Martello tower, Tankardstown, Co. Dublin
Co. Dublin |
Coastal Defenses
The squat stone tower on the slight promontory just north of Balbriggan has lost its parapet, its render, and its flagstaff, but it carries a quietly layered past that goes back further than the British military engineers who built it.
A manuscript entry from 1804 notes that the site chosen for the new tower sat on 'part of an old Danish fort', meaning the Napoleonic-era structure was raised on the remnants of something considerably older. That palimpsest quality, a coastal fortification planted on top of an earlier one, is easy to walk past without noticing.

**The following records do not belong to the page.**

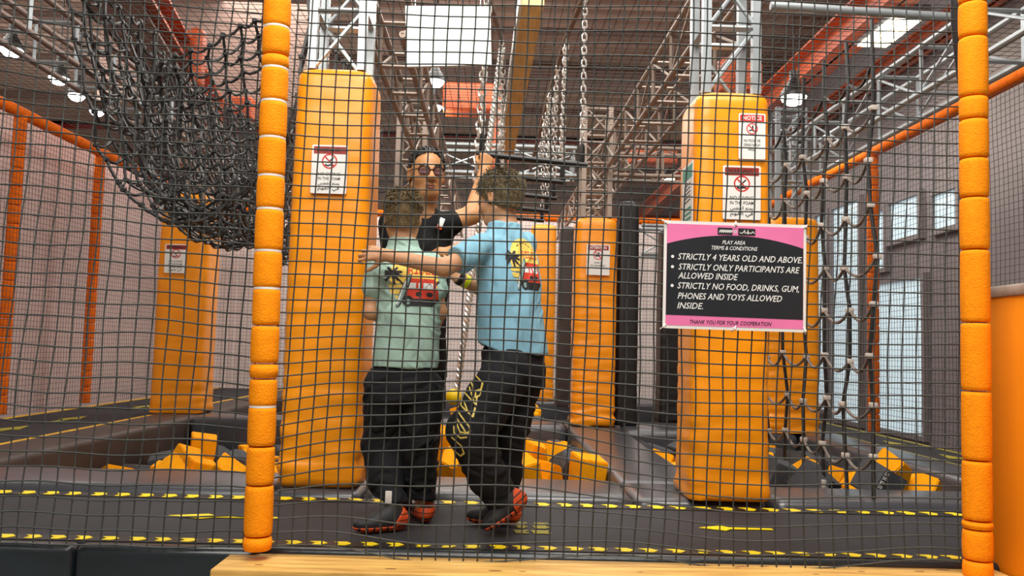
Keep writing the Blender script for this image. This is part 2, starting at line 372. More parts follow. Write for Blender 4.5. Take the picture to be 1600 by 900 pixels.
upright('short orange padded column with a small pale sign and a black post beside it', .80, 1.215, 8.38, 8.79, at(928, 338, 8.38).z, 3, .012)
upright('orange padded column at the far left beyond the left pit, below the hanging net', -3.52, -3.02, 8.65, 9.1, at(280, 300, 8.65).z, 4, .006)
upright('orange padded column at the right behind the rope climbing net', 2.68, 3.2, 8.15, 8.6, at(1243, 338, 8.15).z, 5, .012)
upright('orange padded column half hidden behind the boy in the green shirt', -1.13, -.72, 8.4, 8.8, at(620, 338, 8.4).z, 6)
upright('farthest orange padded column, wrinkled, beside the boy in the blue shirt', .5, .88, 12.42, 12.8, at(850, 350, 12.42).z, 8, .016)
upright('tall black padded post beside the short orange column', 1.255, 1.455, 8.5, 8.75, at(975, 312, 8.5).z, 9, .004, m='black')
upright('dark padded post standing left of the short orange column', .83, 1.02, 11.0, 11.3, at(878, 352, 11.0).z, 10, .004, m='pitwall')
upright('black padded post just left of the pink rules sign', 1.8, 2.02, 9.0, 9.3, at(1040, 352, 9.0).z, 11, .004, m='black')

# ------------------------------------------------------------------ foam posts
def foam_post(label, top, bot, cuts, r, ties, m='foam', group=None):
    """cuts: heights 0..1 from the foot up"""
    top, bot = Vector(top), Vector(bot); ax = top - bot; L_ = ax.length
    o = thing('foam_post', label, 'padded post', bot, group)
    for i in range(len(cuts) - 1):
        a, b_ = cuts[i] * L_, cuts[i + 1] * L_; h = b_ - a; e = min(.012, h * .2)
        rr = r * random.uniform(.985, 1.015); k = .5
        prof = [(r * .7, a + .002), (r * .88, a + .003), (r * .955, a + e * .5), (rr * .985, a + e * 1.6), (rr, a + h * .35), (rr, b_ - h * .35), (rr * .985, b_ - e * 1.6), (r * .955, b_ - e * .5), (r * .88, b_ - .003), (r * .7, b_ - .002)]
        MB().lathe(prof, bot, 28, axis=ax).build('foam_sleeve', M[m], o, ang=1.0)
    for c in ties:
        z = c * L_
        MB().lathe([(r * .80, z - .005), (r * .945, z - .004), (r * .945, z + .004), (r * .8, z + .005)], bot, 24, axis=ax).build('cable_tie', M['tie'], o)
    return o
yl = [860, 838, 762, 704, 644, 602, 579, 521, 464, 406, 341, 289, 229, 171, 118, 97, 52, 3, -48, -110]
pb_, pt_ = at(402, 860, 3.14), at(438, -110, 3.14)
cl = [(860 - y) / 970 for y in yl]
foam_post('orange foam post standing on the left end of the wooden board', pt_, pb_, cl, .0515, [(860 - y) / 970 for y in (644, 464, 406, 341, 289, 229, 171, 118, 52, 3)])
yr = [905, 876, 830, 817, 727, 622, 517, 404, 322, 260, 198, 162, 66, 10, -60]
foam_post('orange foam post at the right end of the wooden board', at(1519, -60, 3.12), at(1528, 905, 3.12), [(905 - y) / 965 for y in yr], .052, [])
def cutsn(n): return [i / n for i in range(n + 1)]
XL, XR, YB, ZR = -4.85, 4.05, 14.1, 3.62
g = 'perimeter foam posts'
foam_post('orange foam post on the left perimeter, nearest the left edge of view', (XL, 8.35, ZR), (XL, 8.35, Z0), cutsn(16), .06, [], 'foam_far', g)
foam_post('orange foam post on the left perimeter, in front of the pale left wall', (XL, 10.05, ZR), (XL, 10.05, Z0), cutsn(16), .06, [], 'foam_far', g)
foam_post('orange foam post at the back left corner, beside the far left column', (XL, YB, ZR), (XL, YB, Z0), cutsn(16), .06, [], 'foam_far', g)
foam_post('orange foam post on the right perimeter, in front of the daylit panes', (XR, 8.85, ZR), (XR, 8.85, Z0), cutsn(16), .06, [], 'foam_far', g)
foam_post('orange foam post at the back right corner', (XR, YB, ZR), (XR, YB, Z0), cutsn(16), .06, [], 'foam_far', g)
def rail(label, a, b):
    o = tag(foam_post(label, b, a, cutsn(30), .06, [], 'foam_far'), label, 'rail'); o.name = 'foam_rail'; return o
rail('orange foam top rail above the left net', (XL, 3.4, ZR), (XL, YB, ZR))
rail('orange foam top rail above the right net', (XR, 3.4, ZR), (XR, YB, ZR))
rail('orange foam top rail above the back net', (XL, YB, ZR), (XR, YB, ZR))

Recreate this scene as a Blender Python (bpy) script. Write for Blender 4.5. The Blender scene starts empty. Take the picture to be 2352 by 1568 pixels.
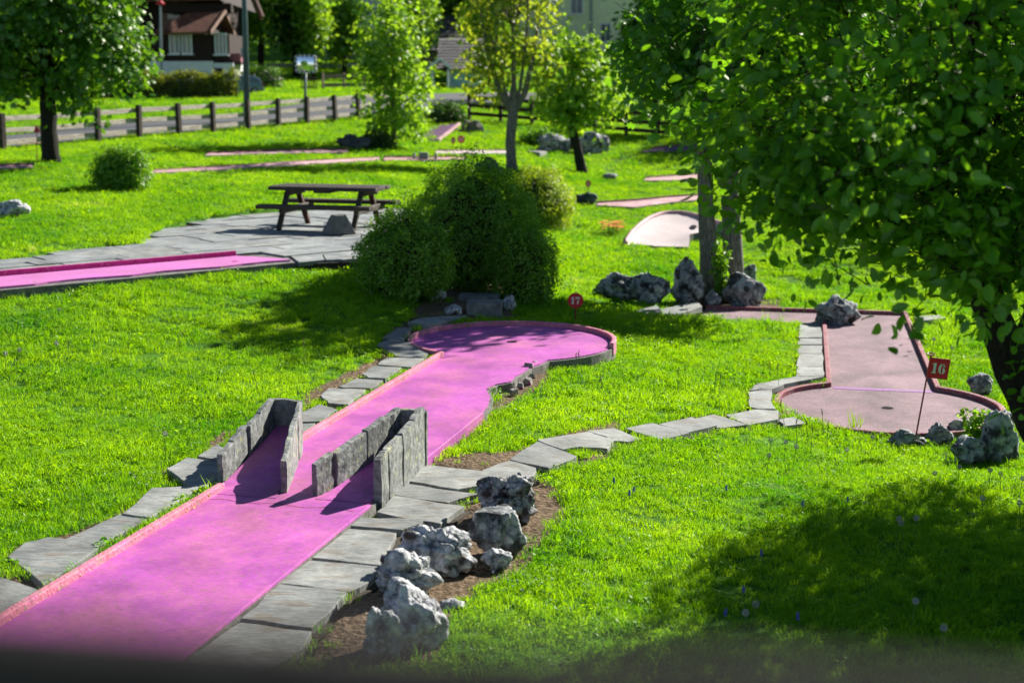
import bpy, bmesh, math, random
import numpy as np
from mathutils import Vector, Matrix, Euler, noise

# ------------------------------------------------------------------ camera, light, exposure
SC = bpy.context.scene
COL = SC.collection
H = 3.15
FPX = 3267.0
PITCH = math.atan(584.0 / FPX)
cam_d = bpy.data.cameras.new('camera')
cam_d.lens = 50.0
cam_d.sensor_width = 36.0
cam_d.clip_start = 0.05
cam_d.clip_end = 2000
cam_d.dof.use_dof = True
cam_d.dof.focus_distance = 12.4
cam_d.dof.aperture_fstop = 1.65
cam = bpy.data.objects.new('camera', cam_d)
cam.location = (0, 0, H)
cam.rotation_euler = (math.pi / 2 - PITCH, 0, 0)
COL.objects.link(cam)
SC.camera = cam

SUN_AZ = math.radians(43)      # from +Y towards +X
SUN_EL = math.radians(30.5)
w = bpy.data.worlds.new('World')
SC.world = w
w.use_nodes = True
wn = w.node_tree.nodes
bg = wn['Background']
sky = wn.new('ShaderNodeTexSky')
sky.sky_type = 'NISHITA'
sky.sun_disc = False
sky.sun_elevation = SUN_EL
sky.sun_rotation = SUN_AZ
sky.altitude = 1100
sky.air_density = 0.8
sky.dust_density = 0.2
w.node_tree.links.new(sky.outputs[0], bg.inputs[0])
bg.inputs[1].default_value = 0.05
sun_d = bpy.data.lights.new('sun', 'SUN')
sun_d.energy = 5.0
sun_d.angle = math.radians(0.53)
sun_d.color = (1.0, 0.95, 0.86)
sun = bpy.data.objects.new('sun', sun_d)
sdir = Vector((math.sin(SUN_AZ) * math.cos(SUN_EL), math.cos(SUN_AZ) * math.cos(SUN_EL), math.sin(SUN_EL)))
sun.rotation_euler = sdir.to_track_quat('Z', 'Y').to_euler()
sun.location = sdir * 60
COL.objects.link(sun)
SC.view_settings.view_transform = 'Standard'
SC.view_settings.look = 'None'
SC.view_settings.exposure = 1.22
SC.view_settings.gamma = 1.0
SC.render.engine = 'CYCLES'
SC.cycles.max_bounces = 8
SC.cycles.diffuse_bounces = 3
SC.cycles.transmission_bounces = 4
SC.cycles.transparent_max_bounces = 6
SC.cycles.use_denoising = True

RND = random.Random(7)
NP = np.random.RandomState(11)

# ------------------------------------------------------------------ picking helpers (photo position -> place in the world)
CP_, SP_ = math.cos(PITCH), math.sin(PITCH)
def ray(u, v):
    return np.array([(u - 1176) / FPX, CP_ + SP_ * (784 - v) / FPX, -SP_ + CP_ * (784 - v) / FPX])
def P(u, v, z=0.0):
    r = ray(u, v); t = (z - H) / r[2]
    return np.array([r[0] * t, r[1] * t, z])
def PY(u, v, Y):
    r = ray(u, v); t = Y / r[1]
    return np.array([r[0] * t, Y, H + r[2] * t])

# ------------------------------------------------------------------ terrain height
_cp = []
for u, v, z in [
    (485,1480,-.07),(30,1400,-.04),(860,1180,-.07),(300,1250,-.04),(700,1000,-.04),(980,1075,-.05),(1140,940,-.03),(1200,880,-.03),(1080,990,-.03),
    (1250,835,-.025),(1420,800,-.04),(1330,828,-.025),(1380,815,-.03),(1176,730,-.04),(920,770,-.04),(860,840,-.04),(600,1350,-.06),
    (0,1250,0),(0,1000,.05),(250,1000,.02),(500,900,.02),(0,820,.15),(300,800,.15),(600,760,.1),(0,700,.34),(350,670,.4),
    (700,650,.42),(750,625,.50),(820,625,.50),(850,680,.26),(950,720,.05),(0,645,.53),(300,620,.53),(640,590,.53),(0,668,.50),(-150,680,.50),(300,645,.50),(500,625,.50),(650,607,.51),
    (330,545,.55),(620,532,.55),(800,580,.54),(700,500,.57),(500,500,.6),
    (25,495,.85),(200,500,.75),(100,420,1.0),(272,440,.9),(118,372,1.15),(450,430,.85),(560,400,.95),(700,420,.85),(900,400,.8),
    (1175,390,.5),(1335,395,.3),(1120,395,.55),(1240,355,.6),(1350,455,0),(1420,475,-.1),(1540,410,.1),(1500,340,.4),
    (1540,565,-.6),(1640,560,-.6),(1400,560,-.4),(1300,600,-.2),(1240,525,.1),(1290,700,-.2),(1400,690,-.45),
    (1640,700,-.6),(1750,720,-.62),(1950,680,-.6),(2100,680,-.6),(2200,760,-.58),
    (2035,937,-.62),(1778,905,-.62),(2300,935,-.62),(1900,800,-.62),(2120,800,-.62),(1700,800,-.45),(1600,800,-.35),
    (1500,780,-.25),(1500,900,-.25),(1650,900,-.42),(1650,1000,-.4),(1450,1030,-.2),(1300,950,-.15),(1250,1050,-.1),(1330,760,-.15),
    (1900,1050,-.60),(2100,1050,-.64),(2300,1050,-.60),(1850,980,-.66),(1950,998,-.70),(2060,1005,-.70),(2180,1005,-.70),(2300,990,-.68),(2200,1120,-.5),(1600,1150,-.25),(1900,1250,-.3),(2300,1300,-.3),(1400,1300,-.1),
    (1300,1150,-.1),(1700,1450,-.1),(2200,1550,-.2),(1100,1500,-.05)]:
    _cp.append(P(u, v, z))
for u, v, Y in [
    (5,345,42),(412,308,50),(822,270,60),(100,236,66),(400,233,68),(547,225,70),(570,218,76),(650,225,66),(750,225,66),(750,190,85),
    (900,215,75),(750,150,105),(1050,212,85),(1180,215,85),(1180,245,65),(1080,300,62),(1290,300,62),(1500,310,58),(1010,330,50),
    (1700,330,55),(2000,330,55),(2300,330,55),(2300,500,32),(2000,500,32)]:
    _cp.append(PY(u, v, Y))
_cp += [np.array(q, float) for q in [
    (-20,44.4,1.3),(-11.5,62.4,1.8),(0,0,.2),(-6,3,.08),(6,3,-.1),(0,-12,.6),(-14,8,.2),(14,8,-.3),(-16,25,.9),(16,25,-.5),
    (-22,60,2.2),(-60,100,6),(0,112,5.6),(60,100,5),(0,160,15),(-80,160,17),(80,160,15),(-150,260,45),(150,260,45),(0,300,55),
    (-40,40,1.6),(40,45,.6),(-60,0,.8),(60,0,.2),(0,-60,1.0),(-24,72,3.0),(-16,80,3.1)]]
CPT = np.array(_cp)

def TH(x, y):
    x = np.atleast_1d(np.asarray(x, float)); y = np.atleast_1d(np.asarray(y, float))
    out = np.empty(len(x))
    for i in range(0, len(x), 20000):
        X = x[i:i+20000, None]; Y = y[i:i+20000, None]
        dx = CPT[None, :, 0] - X; dy = CPT[None, :, 1] - Y
        h = 0.9 + 0.075 * np.abs(Y)
        q = (dx * dx + dy * dy) / (h * h)
        wt = np.exp(-q) + 0.02 / (1 + q) ** 2 + 1e-7
        z = CPT[None, :, 2]
        s0 = wt.sum(1); sx = (wt*dx).sum(1); sy = (wt*dy).sum(1)
        sxx = (wt*dx*dx).sum(1); syy = (wt*dy*dy).sum(1); sxy = (wt*dx*dy).sum(1)
        r0 = (wt*z).sum(1); rx = (wt*dx*z).sum(1); ry = (wt*dy*z).sum(1)
        lam = 0.25 * s0 * (h[:, 0] ** 2)
        A = np.empty((len(s0), 3, 3))
        A[:,0,0]=s0; A[:,0,1]=A[:,1,0]=sx; A[:,0,2]=A[:,2,0]=sy
        A[:,1,1]=sxx+lam; A[:,2,2]=syy+lam; A[:,1,2]=A[:,2,1]=sxy
        b = np.stack([r0, rx, ry], 1)
        out[i:i+20000] = np.linalg.solve(A, b[:, :, None])[:, 0, 0]
    return out
def th(x, y):
    return float(TH([x], [y])[0])
_T = np.concatenate([np.linspace(4, 40, 500), np.linspace(40.2, 220, 500)])
def hit(u, v):
    r = ray(u, v)
    xs, ys, zs = r[0]*_T, r[1]*_T, H + r[2]*_T
    g = TH(xs, ys)
    k = np.argmax(zs < g)
    if k == 0: k = len(_T) - 1
    a, b = zs[k-1]-g[k-1], zs[k]-g[k]
    t = _T[k-1] + (_T[k]-_T[k-1]) * a / max(a - b, 1e-9)
    x, y = r[0]*t, r[1]*t
    return np.array([x, y, th(x, y)])

# ------------------------------------------------------------------ mesh helpers
ORG = {}
def org(o):
    return ORG.get(o.name, Vector((0, 0, 0))) if o else Vector((0, 0, 0))
def tag(o, label, cat, group=None):
    o['label'] = label; o['category'] = cat
    if group: o['group'] = group
    return o
def thing(name, label, cat, loc, group=None):
    o = bpy.data.objects.new(name, None)
    o.empty_display_size = 0.2
    o.location = loc; COL.objects.link(o)
    ORG[o.name] = Vector(loc)
    return tag(o, label, cat, group)
def struct(o):
    o['kind'] = 'structure'; return o
def mesh_obj(name, verts, faces, mat, parent=None, smooth=False, at=None, attrs=None):
    """verts in world space; the object's own origin is the parent's (or at)."""
    o_w = org(parent) if parent is not None else (Vector(at) if at is not None else Vector((0, 0, 0)))
    me = bpy.data.meshes.new(name)
    V = np.asarray(verts, float).reshape(-1, 3) - np.array(o_w)[None, :]
    if isinstance(faces, np.ndarray):
        k = faces.shape[1]
        me.vertices.add(len(V)); me.vertices.foreach_set('co', V.astype(np.float32).ravel())
        me.loops.add(faces.size); me.loops.foreach_set('vertex_index', faces.astype(np.int32).ravel())
        me.polygons.add(len(faces))
        me.polygons.foreach_set('loop_start', np.arange(0, faces.size, k, dtype=np.int32))
        me.polygons.foreach_set('loop_total', np.full(len(faces), k, dtype=np.int32))
        me.update(calc_edges=True)
    else:
        me.from_pydata(V.tolist(), [], faces)
        me.update()
    if attrs:
        for an, arr in attrs.items():
            at_ = me.attributes.new(an, 'FLOAT', 'POINT')
            at_.data.foreach_set('value', np.asarray(arr, np.float32))
    if mat is not None: me.materials.append(mat)
    if smooth: me.polygons.foreach_set('use_smooth', np.ones(len(me.polygons), bool))
    o = bpy.data.objects.new(name, me)
    COL.objects.link(o)
    if parent is not None: o.parent = parent
    else: o.location = o_w
    ORG[o.name] = o_w
    return o

class MB:
    def __init__(s): s.v = []; s.f = []
    def add(s, vs, fs):
        n = len(s.v); s.v += [tuple(map(float, q)) for q in vs]; s.f += [tuple(i + n for i in f) for f in fs]; return s
    def box(s, c, size, R=None, taper=1.0):
        hx, hy, hz = size[0]/2, size[1]/2, size[2]/2
        vs = []
        for z, t in ((-hz, 1.0), (hz, taper)):
            for x, y in ((-hx,-hy),(hx,-hy),(hx,hy),(-hx,hy)):
                p = Vector((x*t, y*t, z))
                if R is not None: p = R @ p
                vs.append((p.x+c[0], p.y+c[1], p.z+c[2]))
        return s.add(vs, [(3,2,1,0),(4,5,6,7),(0,1,5,4),(1,2,6,5),(2,3,7,6),(3,0,4,7)])
    def beam(s, a, b, wd, ht, up=(0,0,1)):
        a = Vector(a); b = Vector(b); d = (b-a); L = d.length; d.normalize()
        side = d.cross(Vector(up))
        if side.length < 1e-4: side = d.cross(Vector((1,0,0)))
        side.normalize(); upv = side.cross(d)
        vs = []
        for p in (a, b):
            for x, y in ((-1,-1),(1,-1),(1,1),(-1,1)):
                vs.append(p + side*(x*wd/2) + upv*(y*ht/2))
        return s.add(vs, [(3,2,1,0),(4,5,6,7),(0,1,5,4),(1,2,6,5),(2,3,7,6),(3,0,4,7)])
    def tube(s, pts, rad, n=8, cap=True, rough=0.0, seed=0):
        pts = [Vector(p) for p in pts]
        if not hasattr(rad, '__len__'): rad = [rad]*len(pts)
        rings = []; prev = None
        rr = random.Random(seed)
        for i, p in enumerate(pts):
            d = (pts[min(i+1, len(pts)-1)] - pts[max(i-1, 0)])
            if d.length < 1e-9: d = Vector((0,0,1))
            d.normalize()
            if prev is None:
                a = d.cross(Vector((0.3, 1, 0.1))); a.normalize()
            else:
                a = prev - d*prev.dot(d)
                if a.length < 1e-6: a = d.cross(Vector((1,0,0)))
                a.normalize()
            prev = a; b = d.cross(a)
            rings.append([p + (a*math.cos(2*math.pi*k/n) + b*math.sin(2*math.pi*k/n))*rad[i]*(1+rough*rr.uniform(-1,1)) for k in range(n)])
        vs = [q for r in rings for q in r]; fs = []
        for i in range(len(rings)-1):
            for k in range(n):
                fs.append((i*n+k, i*n+(k+1)%n, (i+1)*n+(k+1)%n, (i+1)*n+k))
        if cap:
            fs.append(tuple(range(n-1, -1, -1))); fs.append(tuple((len(rings)-1)*n+k for k in range(n)))
        return s.add(vs, fs)
    def prism(s, poly, z0, z1):
        """poly: list of (x,y) or (x,y,z) (z adds to z0,z1)."""
        n = len(poly)
        zz = [p[2] if len(p) > 2 else 0 for p in poly]
        vs = [(p[0], p[1], z0+q) for p, q in zip(poly, zz)] + [(p[0], p[1], z1+q) for p, q in zip(poly, zz)]
        A = sum(poly[i][0]*poly[(i+1)%n][1]-poly[(i+1)%n][0]*poly[i][1] for i in range(n))
        fs = [tuple(range(n-1,-1,-1)), tuple(range(n, 2*n))] + [(i,(i+1)%n,n+(i+1)%n,n+i) for i in range(n)]
        if A < 0: fs = [tuple(reversed(f)) for f in fs]
        return s.add(vs, fs)
    def build(s, name, mat, parent=None, smooth=False, at=None, bevel=0.0):
        o = mesh_obj(name, s.v, s.f, mat, parent, smooth, at)
        if bevel > 0:
            m = o.modifiers.new('bevel', 'BEVEL'); m.width = bevel; m.segments = 2; m.limit_method = 'ANGLE'
        return o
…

The tower is number twelve in a chain of Martello towers built along the north Dublin coast, a series of round, thick-walled stone structures erected across Britain and Ireland from the early nineteenth century in anticipation of a French invasion that never came. Construction of the Dublin towers began in 1804 under Colonel Benjamin Fisher of the Royal Engineers, and by December 1805 all twelve were armed and complete, each mounting a single 24-pounder cannon. This one, built specifically 'for the defence of the Pier and Cove at Balbriggan', was manned by a full complement of Royal Artillerymen for the duration of the Napoleonic Wars. Once the threat passed, the garrison was reduced to a single local invalid Gunner, a common postwar arrangement along such coastal chains. The base batter, the thickened sloping base of the wall, is still visible, as are corbels above the entrance and pairs of musket holes on either side of the doorway. A recess for the cannon is cut into the west side. A photograph from the Valentine collection, taken sometime between 1929 and 1950, shows the tower still largely intact, complete with parapet, chimney, and flagstaff. The parapet is now gone, and the stone is said to have been repurposed in the construction of houses on Drogheda Street in Balbriggan.
The tower stands on a slight promontory with the ground to the west and south now landscaped into a public park, so access is straightforward. The first-floor doorway is no longer reachable from outside, but the exterior details, the musket loops, the cannon recess, and the base batter, are legible at close range. The damaged state of the parapet makes it easier, rather than harder, to read the structure's history of reuse and quiet neglect.